Dyer feels that female big-mountain professionals wouldn’t have to give up their careers to the same degree if we flipped the industry concept of “adventure wives” on its head. In the male-dominated mountain world, it’s often the case that while the husband is out on expeditions, missions, or working in the backcountry for long stints, the wife usually stays behind to care for the children and everyday logistics. It’s still rare for both partners in a relationship to split childcare evenly, let alone for the man to take on the majority of care while the woman pursues an outdoor-based career. “We should celebrate that role of the supportive man, because it’s new and not necessarily ‘cool,’” Dyer says.

“We can continue to grow the sport in other ways beyond being just the gnarliest chick.”

DuPont believes it would also help if pro skiers felt more valued in the ski industry beyond always finding the next big line, shooting films, and keeping up a nonstop adrenaline-filled social media presence—she would like to find additional ways to enrich her career if she started a family. “I wouldn’t continue my ski career the way that I am now if I had kids. You want to be there and dedicate your time to them, and the skiing takes a backseat,” DuPont explains. “But then you have to go back to your definition of what it means to grow as an athlete. Maybe it means developing product, creating, or getting that next generation involved, and that’s just as important as a medal or getting the next best trick. We can continue to grow the sport in other ways beyond being just the gnarliest chick.”

While professional skiing doesn’t require certifications and courses the way guiding does, it does call for a tremendous amount of dedication to develop and maintain the skills and strength necessary to stay relevant in the big-mountain world, which generally means pushing limits in the backcountry to deliver the content that sponsors and media expect. Adding the equally tremendous dedication of the traditional model of motherhood into the mix can often seem like an impossible proposition.

Diny Harrison, the first Canadian woman to become an internationally certified mountain guide, talked over the idea of kids with her husband just after she finished her last guide exam, in 1992. “I was with someone who I felt secure with and could support a family. But then he said, ‘Of course, if you have children, you can’t work as a guide anymore,’” she says. “And that was the end of that conversation, as I had just worked so hard to become a full guide that I wasn’t going to give it up.”

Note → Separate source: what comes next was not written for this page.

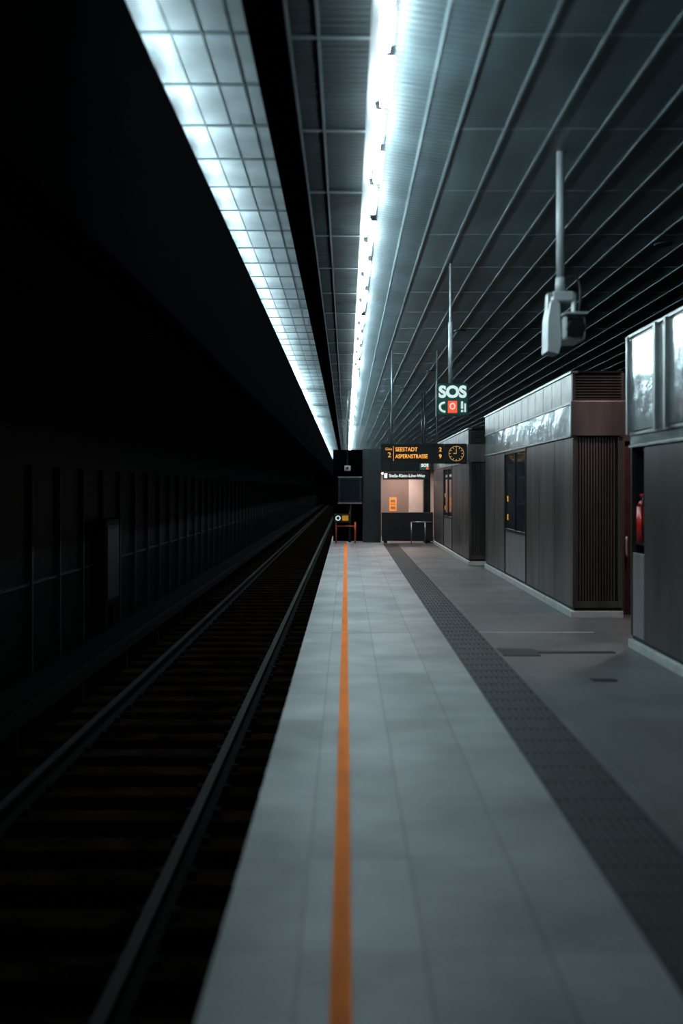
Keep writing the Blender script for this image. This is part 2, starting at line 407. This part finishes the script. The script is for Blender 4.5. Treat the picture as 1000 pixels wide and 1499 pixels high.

Harrison muses that if she had children, she might have made the decision herself to step back from her career, but to be told from the get-go that she had to choose between the two meant she sided with her career—which has been an illustrious one, and she has no regrets. Harrison has skied and guided all over the world and now guides with Mustang Powder in British Columbia. She also works as an instructor at the , an all-female ski mountaineering course, passing on her knowledge with an aim to bring more women into the sport—whether motherhood is in the books for them or not.